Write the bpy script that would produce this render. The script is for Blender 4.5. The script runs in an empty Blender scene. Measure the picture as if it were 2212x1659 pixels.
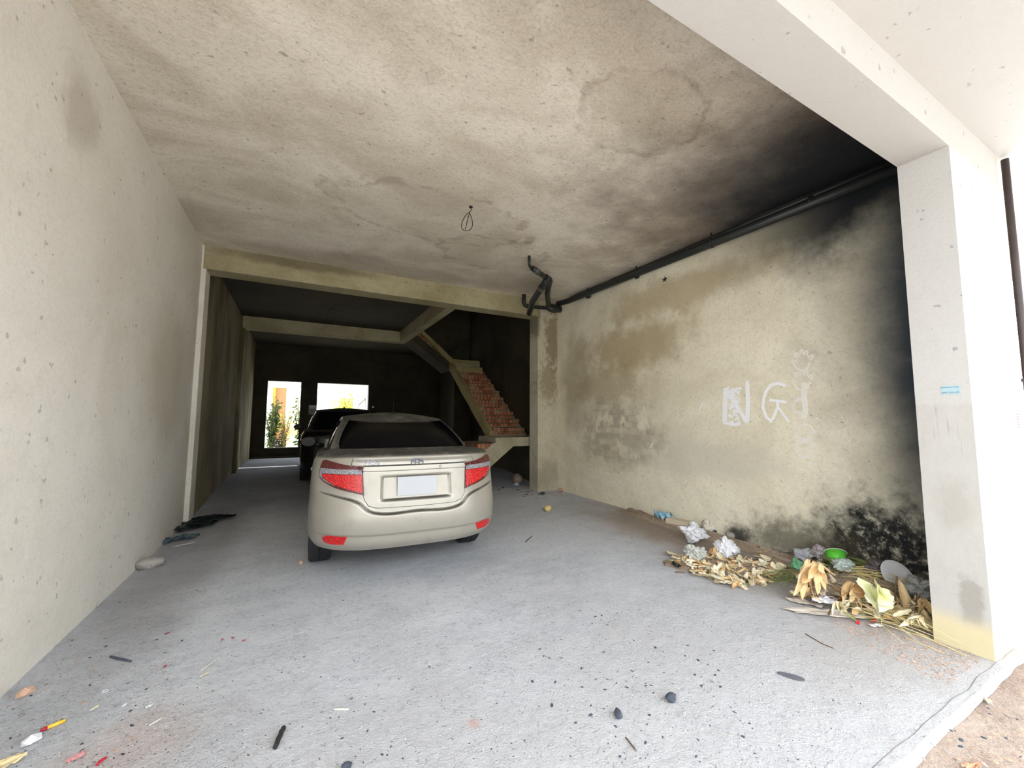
import bpy, bmesh, math, random
from mathutils import Vector, Matrix, noise as mnoise

# ------------------------------------------------------------------ camera, world, sun, exposure
C = bpy.context.scene
COL = C.collection
CAM_H = 1.38
FPX, CX, CY = 871.0, 1106.0, 829.5
def _v(x, y): return Vector((x - CX, -(y - CY), -FPX)).normalized()
vY = _v(644, 900); vX = _v(2760, 912); vX = (vX - vY * vX.dot(vY)).normalized(); vZ = vX.cross(vY)
RW = Matrix((vX, vY, vZ))                       # world = RW @ camera
cam_data = bpy.data.cameras.new('camera'); cam = bpy.data.objects.new('camera', cam_data); COL.objects.link(cam)
cam.matrix_world = Matrix.Translation((0, 0, CAM_H)) @ RW.to_4x4()
cam_data.sensor_fit = 'HORIZONTAL'; cam_data.sensor_width = 36; cam_data.lens = FPX / 2212 * 36
cam_data.clip_start = 0.02; cam_data.clip_end = 200
C.camera = cam
world = bpy.data.worlds.new('sky'); C.world = world; world.use_nodes = True
bg = world.node_tree.nodes['Background']; bg.inputs[0].default_value = (0.90, 0.95, 1.0, 1); bg.inputs[1].default_value = 2.6
sd = bpy.data.lights.new('sun', 'SUN'); sd.energy = 3.4; sd.angle = 0.02; sd.color = (1.0, 0.97, 0.93)
so = bpy.data.objects.new('sun', sd); COL.objects.link(so); so.rotation_euler = (math.radians(11), math.radians(6), 0); so.location = (0, -3, 9)
C.view_settings.view_transform = 'Standard'; C.view_settings.look = 'None'
C.view_settings.exposure = 1.72; C.view_settings.gamma = 1.0; C.view_settings.use_curve_mapping = False
C.cycles.max_bounces = 10; C.cycles.diffuse_bounces = 7; C.cycles.glossy_bounces = 4; C.cycles.transmission_bounces = 6
C.cycles.use_denoising = True
try: C.cycles.denoiser = 'OPENIMAGEDENOISE'
except Exception: pass
C.cycles.sample_clamp_indirect = 8

def at(px, py, axis, val):                      # the point of the place that a photo pixel shows on a known plane
    d = RW @ Vector((px - CX, -(py - CY), -FPX)); o = Vector((0, 0, CAM_H))
    return o + d * ((val - o[axis]) / d[axis])
def fl(px, py, z=0.0): return at(px, py, 2, z)

# ------------------------------------------------------------------ small helpers
rnd = random.Random(7)
def tag(o, label=None, cat=None, group=None, kind=None):
    if label: o['label'] = label
    if cat: o['category'] = cat
    if group: o['group'] = group
    if kind: o['kind'] = kind
    return o
def empty(name, loc, rz=0, label=None, cat=None, group=None):
    o = bpy.data.objects.new(name, None); COL.objects.link(o); o.location = loc; o.rotation_euler = (0, 0, rz)
    o.empty_display_size = .1
    return tag(o, label, cat, group)
def link(name, bm, mat, parent=None, smooth=False):
    bmesh.ops.recalc_face_normals(bm, faces=bm.faces) if not getattr(bm, 'keepn', False) else None
    me = bpy.data.meshes.new(name); bm.to_mesh(me); bm.free()
    return linkme(name, me, mat, parent, smooth)
def linkme(name, me, mat, parent=None, smooth=False):
    for m in (mat if isinstance(mat, (list, tuple)) else [mat]): me.materials.append(m)
    if smooth: me.polygons.foreach_set('use_smooth', [True] * len(me.polygons))
    o = bpy.data.objects.new(name, me); COL.objects.link(o)
    if parent: o.parent = parent
    return o
def box(bm, x0, x1, y0, y1, z0, z1, mi=0):
    r = bmesh.ops.create_cube(bm, size=1)
    bmesh.ops.scale(bm, vec=(x1 - x0, y1 - y0, z1 - z0), verts=r['verts'])
    bmesh.ops.translate(bm, vec=((x0 + x1) / 2, (y0 + y1) / 2, (z0 + z1) / 2), verts=r['verts'])
    for f in {f for v in r['verts'] for f in v.link_faces}: f.material_index = mi
    return r['verts']
def boxobj(name, dims, mat, parent=None, bevel=0):
    bm = bmesh.new(); box(bm, *dims)
    if bevel: bmesh.ops.bevel(bm, geom=bm.edges[:], offset=bevel, segments=2, affect='EDGES', profile=.5)
    return link(name, bm, mat, parent)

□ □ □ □

#### EXERCISE DETAILS:
Pictures stay out. Print the data exactly, from its first line through the line containing "C.cycles.sample_clamp_indirect = 8".

#### RESULT:
Write the bpy script that would produce this render. The script is for Blender 4.5. The script runs in an empty Blender scene. Measure the picture as if it were 2212x1659 pixels.
import bpy, bmesh, math, random
from mathutils import Vector, Matrix, noise as mnoise

# ------------------------------------------------------------------ camera, world, sun, exposure
C = bpy.context.scene
COL = C.collection
CAM_H = 1.38
FPX, CX, CY = 871.0, 1106.0, 829.5
def _v(x, y): return Vector((x - CX, -(y - CY), -FPX)).normalized()
vY = _v(644, 900); vX = _v(2760, 912); vX = (vX - vY * vX.dot(vY)).normalized(); vZ = vX.cross(vY)
RW = Matrix((vX, vY, vZ))                       # world = RW @ camera
cam_data = bpy.data.cameras.new('camera'); cam = bpy.data.objects.new('camera', cam_data); COL.objects.link(cam)
cam.matrix_world = Matrix.Translation((0, 0, CAM_H)) @ RW.to_4x4()
cam_data.sensor_fit = 'HORIZONTAL'; cam_data.sensor_width = 36; cam_data.lens = FPX / 2212 * 36
cam_data.clip_start = 0.02; cam_data.clip_end = 200
C.camera = cam
world = bpy.data.worlds.new('sky'); C.world = world; world.use_nodes = True
bg = world.node_tree.nodes['Background']; bg.inputs[0].default_value = (0.90, 0.95, 1.0, 1); bg.inputs[1].default_value = 2.6
sd = bpy.data.lights.new('sun', 'SUN'); sd.energy = 3.4; sd.angle = 0.02; sd.color = (1.0, 0.97, 0.93)
so = bpy.data.objects.new('sun', sd); COL.objects.link(so); so.rotation_euler = (math.radians(11), math.radians(6), 0); so.location = (0, -3, 9)
C.view_settings.view_transform = 'Standard'; C.view_settings.look = 'None'
C.view_settings.exposure = 1.72; C.view_settings.gamma = 1.0; C.view_settings.use_curve_mapping = False
C.cycles.max_bounces = 10; C.cycles.diffuse_bounces = 7; C.cycles.glossy_bounces = 4; C.cycles.transmission_bounces = 6
C.cycles.use_denoising = True
try: C.cycles.denoiser = 'OPENIMAGEDENOISE'
except Exception: pass
C.cycles.sample_clamp_indirect = 8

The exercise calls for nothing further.